By the way, it didn’t make the list, but in my opinion the best political attack ad ever is this one, from Nixon’s 1968 campaign against Hubert Humphrey:

That ad is purely visceral. There’s not even any language in it until the very end, which is as it should be. The effective advertisement must appeal to instincts and base, gut feelings, not sophisticated reasoning. Trippy and weird as it is, this ad is psychologically effective.

On to the second piece, about William Sumner. His anti-socialist, “leave the rich people alone” philosophy sounds to me pretty similar to the ideas of his contemporary, Herbert Spencer. And it seems that Sumner was who coined the phrase “the Forgotten Man”, which, as my readers will know, has formed the theme of many a ham-fisted Jon McNaughton painting.

So, I skimmed some of the Sumner essay “What Social Classes Owe to Each Other” that the Slate article talks about. I confess, I could only skim because it was quite dull; most of the ideas in it are old hat by now, but it’s important to remember that they must have seemed novel at the time.

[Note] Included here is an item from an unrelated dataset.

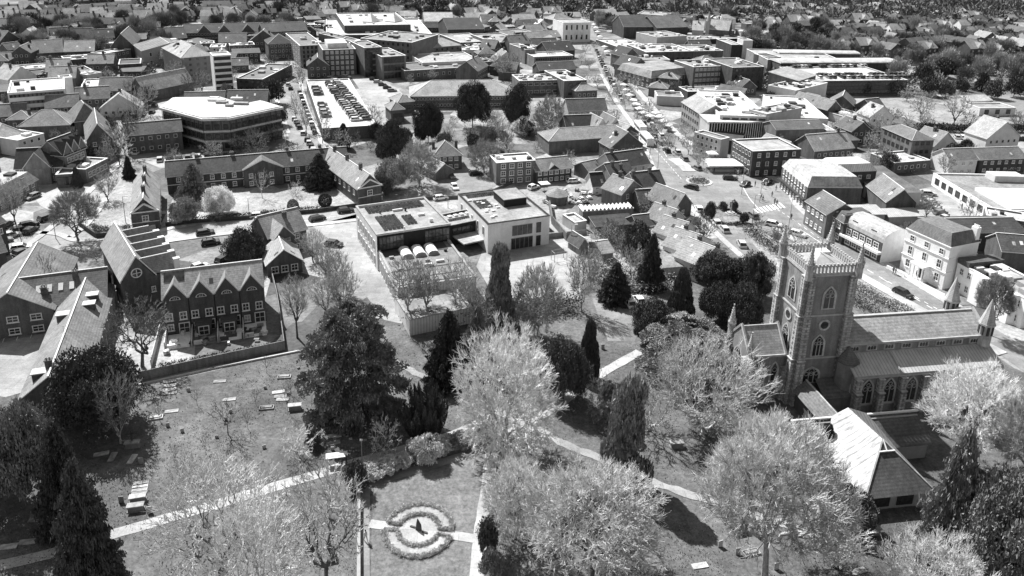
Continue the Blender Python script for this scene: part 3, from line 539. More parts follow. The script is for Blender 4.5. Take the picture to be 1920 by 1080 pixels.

Sumner begins the essay by complaining:

We constantly read and hear discussions of social topics in which the existence of social classes is assumed as a simple fact. “The poor,” “the weak,” “the laborers,” are expressions which are used as if they had exact and well-understood definition. Discussions are made to bear upon the assumed rights, wrongs, and misfortunes of certain social classes…

He does not like the phrase “the poor man” one bit:

There is no possible definition of “a poor man.”.. The “poor man” is an elastic term, under which any number of social fallacies may be hidden.

And then:

There is an old ecclesiastical prejudice in favor of the poor and against the rich.  In days when men acted by ecclesiastical rules these prejudices produced waste of capital, and helped mightily to replunge Europe into barbarism. The prejudices are not yet dead, but they survive in our society as ludicrous contradictions and inconsistencies. One thing must be granted to the rich: they are good-natured. Perhaps they do not recognize themselves, for a rich man is even harder to define than a poor one. It is not uncommon to hear a clergyman utter from the pulpit all the old prejudice in favor of the poor and against the rich, while asking the rich to do something for the poor; and the rich comply, without apparently having their feelings hurt at all by the invidious comparison.

Well, if I were rich, people could denounce me as much and as viciously as they damn well-pleased and I wouldn’t complain.

But beyond that, it’s like Paul Graham wrote:

Most philosophical debates are not merely afflicted by but driven by confusions over words. Do we have free will? Depends what you mean by “free.” Do abstract ideas exist? Depends what you mean by “exist.

Same problem here. Sumner gets bogged down trying to define things, or show that they can’t be defined, in order to make some point; and it all becomes nearly meaningless.